**DATA SECTION**
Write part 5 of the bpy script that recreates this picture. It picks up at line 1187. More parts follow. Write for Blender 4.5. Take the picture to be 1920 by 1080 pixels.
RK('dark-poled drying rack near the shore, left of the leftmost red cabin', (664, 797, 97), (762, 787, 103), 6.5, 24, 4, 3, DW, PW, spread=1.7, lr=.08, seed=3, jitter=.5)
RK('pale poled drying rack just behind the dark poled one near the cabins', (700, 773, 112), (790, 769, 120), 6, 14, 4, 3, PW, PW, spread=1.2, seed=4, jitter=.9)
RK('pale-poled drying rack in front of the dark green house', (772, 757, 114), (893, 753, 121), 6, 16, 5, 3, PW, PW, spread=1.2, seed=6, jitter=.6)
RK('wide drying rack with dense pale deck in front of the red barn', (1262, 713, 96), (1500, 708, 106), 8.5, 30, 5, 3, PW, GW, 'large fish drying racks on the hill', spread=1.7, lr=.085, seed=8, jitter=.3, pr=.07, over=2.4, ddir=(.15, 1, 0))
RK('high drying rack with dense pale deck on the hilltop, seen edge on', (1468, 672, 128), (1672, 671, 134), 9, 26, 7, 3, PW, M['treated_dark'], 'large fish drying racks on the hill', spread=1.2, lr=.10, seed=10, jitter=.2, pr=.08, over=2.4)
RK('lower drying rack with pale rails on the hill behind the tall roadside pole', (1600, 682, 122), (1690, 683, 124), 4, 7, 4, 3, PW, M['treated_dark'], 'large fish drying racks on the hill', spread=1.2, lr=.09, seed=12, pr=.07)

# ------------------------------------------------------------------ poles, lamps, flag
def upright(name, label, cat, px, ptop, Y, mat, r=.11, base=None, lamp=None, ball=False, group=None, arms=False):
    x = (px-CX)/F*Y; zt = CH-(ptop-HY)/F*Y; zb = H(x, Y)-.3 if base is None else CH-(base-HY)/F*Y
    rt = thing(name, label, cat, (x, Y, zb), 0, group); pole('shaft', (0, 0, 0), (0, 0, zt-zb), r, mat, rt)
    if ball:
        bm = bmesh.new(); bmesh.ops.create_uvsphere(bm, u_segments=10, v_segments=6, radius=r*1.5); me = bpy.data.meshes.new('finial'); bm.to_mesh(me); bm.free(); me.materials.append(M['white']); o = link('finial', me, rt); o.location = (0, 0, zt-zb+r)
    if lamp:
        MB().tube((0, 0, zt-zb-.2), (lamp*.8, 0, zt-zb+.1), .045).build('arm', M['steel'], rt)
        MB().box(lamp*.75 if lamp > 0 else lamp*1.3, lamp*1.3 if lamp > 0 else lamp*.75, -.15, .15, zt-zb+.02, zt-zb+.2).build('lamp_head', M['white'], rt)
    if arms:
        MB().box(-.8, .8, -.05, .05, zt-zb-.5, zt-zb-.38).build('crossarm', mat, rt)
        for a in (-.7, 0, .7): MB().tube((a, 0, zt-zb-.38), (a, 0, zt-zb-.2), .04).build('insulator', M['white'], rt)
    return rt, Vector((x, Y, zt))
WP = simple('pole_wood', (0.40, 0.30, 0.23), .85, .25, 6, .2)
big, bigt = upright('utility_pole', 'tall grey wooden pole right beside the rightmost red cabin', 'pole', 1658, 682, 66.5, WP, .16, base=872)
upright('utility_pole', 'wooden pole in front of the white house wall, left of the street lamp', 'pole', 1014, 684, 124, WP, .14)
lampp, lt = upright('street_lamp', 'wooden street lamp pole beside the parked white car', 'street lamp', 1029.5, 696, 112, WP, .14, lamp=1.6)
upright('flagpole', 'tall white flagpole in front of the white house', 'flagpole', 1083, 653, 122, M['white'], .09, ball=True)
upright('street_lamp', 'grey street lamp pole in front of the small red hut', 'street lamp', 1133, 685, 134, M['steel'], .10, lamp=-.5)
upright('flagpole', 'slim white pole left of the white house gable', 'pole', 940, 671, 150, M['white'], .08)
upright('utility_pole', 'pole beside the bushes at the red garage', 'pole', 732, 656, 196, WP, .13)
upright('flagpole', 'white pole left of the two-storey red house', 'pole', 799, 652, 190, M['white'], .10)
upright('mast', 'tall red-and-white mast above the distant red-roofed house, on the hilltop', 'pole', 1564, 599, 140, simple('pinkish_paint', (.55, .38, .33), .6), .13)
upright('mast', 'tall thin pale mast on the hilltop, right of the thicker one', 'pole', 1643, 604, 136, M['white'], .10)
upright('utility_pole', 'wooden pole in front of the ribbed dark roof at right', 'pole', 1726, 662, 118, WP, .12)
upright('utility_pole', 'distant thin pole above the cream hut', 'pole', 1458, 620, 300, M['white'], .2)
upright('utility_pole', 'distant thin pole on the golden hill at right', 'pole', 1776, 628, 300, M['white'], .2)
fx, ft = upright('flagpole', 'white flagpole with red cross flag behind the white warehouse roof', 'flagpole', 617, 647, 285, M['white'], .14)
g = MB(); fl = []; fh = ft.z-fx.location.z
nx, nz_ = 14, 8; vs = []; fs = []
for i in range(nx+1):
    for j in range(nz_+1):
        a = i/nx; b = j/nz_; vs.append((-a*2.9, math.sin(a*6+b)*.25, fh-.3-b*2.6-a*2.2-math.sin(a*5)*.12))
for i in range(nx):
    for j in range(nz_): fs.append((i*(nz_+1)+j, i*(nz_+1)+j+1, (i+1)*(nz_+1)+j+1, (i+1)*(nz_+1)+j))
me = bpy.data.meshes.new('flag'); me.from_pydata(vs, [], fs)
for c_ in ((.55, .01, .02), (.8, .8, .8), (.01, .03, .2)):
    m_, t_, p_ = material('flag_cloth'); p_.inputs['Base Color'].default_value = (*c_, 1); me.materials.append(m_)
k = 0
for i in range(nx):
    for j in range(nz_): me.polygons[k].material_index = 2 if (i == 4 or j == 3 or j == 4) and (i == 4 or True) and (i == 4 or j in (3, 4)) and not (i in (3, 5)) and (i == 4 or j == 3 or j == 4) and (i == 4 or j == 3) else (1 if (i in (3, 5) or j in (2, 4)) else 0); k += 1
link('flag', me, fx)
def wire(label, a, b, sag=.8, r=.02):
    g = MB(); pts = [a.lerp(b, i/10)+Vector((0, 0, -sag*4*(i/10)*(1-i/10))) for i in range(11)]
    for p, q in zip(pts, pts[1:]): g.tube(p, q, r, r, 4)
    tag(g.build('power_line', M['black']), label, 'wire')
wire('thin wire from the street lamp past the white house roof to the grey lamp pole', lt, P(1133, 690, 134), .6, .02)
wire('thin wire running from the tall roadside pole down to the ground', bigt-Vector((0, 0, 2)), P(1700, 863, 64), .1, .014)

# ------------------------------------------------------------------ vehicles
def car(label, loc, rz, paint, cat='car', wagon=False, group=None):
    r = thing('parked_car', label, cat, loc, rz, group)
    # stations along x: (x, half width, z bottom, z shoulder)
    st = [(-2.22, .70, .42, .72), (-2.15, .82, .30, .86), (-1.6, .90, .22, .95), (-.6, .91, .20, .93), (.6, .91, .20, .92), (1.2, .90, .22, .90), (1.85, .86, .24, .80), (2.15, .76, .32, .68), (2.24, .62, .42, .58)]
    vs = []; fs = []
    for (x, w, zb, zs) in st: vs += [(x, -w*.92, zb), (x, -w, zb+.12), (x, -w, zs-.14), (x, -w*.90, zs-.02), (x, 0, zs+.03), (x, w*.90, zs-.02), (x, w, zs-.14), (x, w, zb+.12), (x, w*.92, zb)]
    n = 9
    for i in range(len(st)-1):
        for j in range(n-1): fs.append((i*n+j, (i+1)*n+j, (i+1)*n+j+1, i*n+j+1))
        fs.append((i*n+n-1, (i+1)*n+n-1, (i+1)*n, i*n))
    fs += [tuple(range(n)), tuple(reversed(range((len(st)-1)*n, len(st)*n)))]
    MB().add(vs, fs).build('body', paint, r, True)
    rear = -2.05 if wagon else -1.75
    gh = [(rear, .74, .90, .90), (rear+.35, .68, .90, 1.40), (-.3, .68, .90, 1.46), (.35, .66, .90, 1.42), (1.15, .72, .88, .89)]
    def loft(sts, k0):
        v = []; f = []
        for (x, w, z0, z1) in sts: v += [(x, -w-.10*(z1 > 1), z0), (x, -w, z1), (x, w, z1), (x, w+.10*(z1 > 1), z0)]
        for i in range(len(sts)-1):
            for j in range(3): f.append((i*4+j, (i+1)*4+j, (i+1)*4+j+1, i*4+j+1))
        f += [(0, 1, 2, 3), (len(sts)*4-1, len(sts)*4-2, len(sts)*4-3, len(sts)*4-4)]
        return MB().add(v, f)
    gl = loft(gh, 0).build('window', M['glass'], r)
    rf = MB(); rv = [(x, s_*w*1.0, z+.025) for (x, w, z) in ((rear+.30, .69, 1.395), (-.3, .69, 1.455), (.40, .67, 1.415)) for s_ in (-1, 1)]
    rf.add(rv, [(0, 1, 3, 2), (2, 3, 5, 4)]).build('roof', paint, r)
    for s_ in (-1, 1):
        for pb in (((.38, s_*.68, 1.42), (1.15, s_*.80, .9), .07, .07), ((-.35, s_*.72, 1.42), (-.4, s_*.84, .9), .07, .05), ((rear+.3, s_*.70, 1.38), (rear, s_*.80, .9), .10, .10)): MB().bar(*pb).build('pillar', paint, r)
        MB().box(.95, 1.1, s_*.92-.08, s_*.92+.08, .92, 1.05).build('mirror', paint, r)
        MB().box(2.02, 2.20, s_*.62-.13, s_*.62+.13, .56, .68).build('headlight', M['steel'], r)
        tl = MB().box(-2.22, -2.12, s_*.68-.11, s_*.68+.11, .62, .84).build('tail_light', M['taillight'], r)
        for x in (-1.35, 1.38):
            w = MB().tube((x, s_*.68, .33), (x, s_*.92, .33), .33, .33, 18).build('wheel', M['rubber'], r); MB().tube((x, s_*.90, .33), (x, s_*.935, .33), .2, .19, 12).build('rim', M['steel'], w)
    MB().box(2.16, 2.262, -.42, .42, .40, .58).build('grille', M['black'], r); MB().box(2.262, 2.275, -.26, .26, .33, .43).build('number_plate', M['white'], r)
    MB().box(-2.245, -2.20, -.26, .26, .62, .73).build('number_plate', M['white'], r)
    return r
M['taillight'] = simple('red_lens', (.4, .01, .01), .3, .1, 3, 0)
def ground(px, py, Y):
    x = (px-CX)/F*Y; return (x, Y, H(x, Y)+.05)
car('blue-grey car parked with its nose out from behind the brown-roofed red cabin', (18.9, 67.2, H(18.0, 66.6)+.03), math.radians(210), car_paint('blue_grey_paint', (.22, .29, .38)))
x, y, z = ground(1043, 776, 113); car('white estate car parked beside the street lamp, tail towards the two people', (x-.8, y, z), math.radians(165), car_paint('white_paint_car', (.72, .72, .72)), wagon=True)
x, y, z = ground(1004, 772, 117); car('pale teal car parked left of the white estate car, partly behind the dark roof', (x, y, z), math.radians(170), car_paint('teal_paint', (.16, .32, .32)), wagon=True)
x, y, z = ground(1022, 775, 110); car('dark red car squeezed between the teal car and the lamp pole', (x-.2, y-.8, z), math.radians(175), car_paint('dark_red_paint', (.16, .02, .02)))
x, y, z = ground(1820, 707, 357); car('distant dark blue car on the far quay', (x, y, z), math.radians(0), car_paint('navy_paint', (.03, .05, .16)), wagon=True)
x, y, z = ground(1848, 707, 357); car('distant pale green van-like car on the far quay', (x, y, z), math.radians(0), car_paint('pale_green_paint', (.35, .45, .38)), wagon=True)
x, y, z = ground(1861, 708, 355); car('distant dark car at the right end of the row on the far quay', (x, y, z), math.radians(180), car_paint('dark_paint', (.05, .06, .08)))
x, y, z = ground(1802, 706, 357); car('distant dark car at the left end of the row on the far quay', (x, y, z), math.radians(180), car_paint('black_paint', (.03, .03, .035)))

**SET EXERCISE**
Please repeat word for word the lines above that run from the beginning through the line containing "RK('lower drying rack", keeping both the first and that last line.

**REPLY TO THE TASK**
Write part 5 of the bpy script that recreates this picture. It picks up at line 1187. More parts follow. Write for Blender 4.5. Take the picture to be 1920 by 1080 pixels.
RK('dark-poled drying rack near the shore, left of the leftmost red cabin', (664, 797, 97), (762, 787, 103), 6.5, 24, 4, 3, DW, PW, spread=1.7, lr=.08, seed=3, jitter=.5)
RK('pale poled drying rack just behind the dark poled one near the cabins', (700, 773, 112), (790, 769, 120), 6, 14, 4, 3, PW, PW, spread=1.2, seed=4, jitter=.9)
RK('pale-poled drying rack in front of the dark green house', (772, 757, 114), (893, 753, 121), 6, 16, 5, 3, PW, PW, spread=1.2, seed=6, jitter=.6)
RK('wide drying rack with dense pale deck in front of the red barn', (1262, 713, 96), (1500, 708, 106), 8.5, 30, 5, 3, PW, GW, 'large fish drying racks on the hill', spread=1.7, lr=.085, seed=8, jitter=.3, pr=.07, over=2.4, ddir=(.15, 1, 0))
RK('high drying rack with dense pale deck on the hilltop, seen edge on', (1468, 672, 128), (1672, 671, 134), 9, 26, 7, 3, PW, M['treated_dark'], 'large fish drying racks on the hill', spread=1.2, lr=.10, seed=10, jitter=.2, pr=.08, over=2.4)
RK('lower drying rack with pale rails on the hill behind the tall roadside pole', (1600, 682, 122), (1690, 683, 124), 4, 7, 4, 3, PW, M['treated_dark'], 'large fish drying racks on the hill', spread=1.2, lr=.09, seed=12, pr=.07)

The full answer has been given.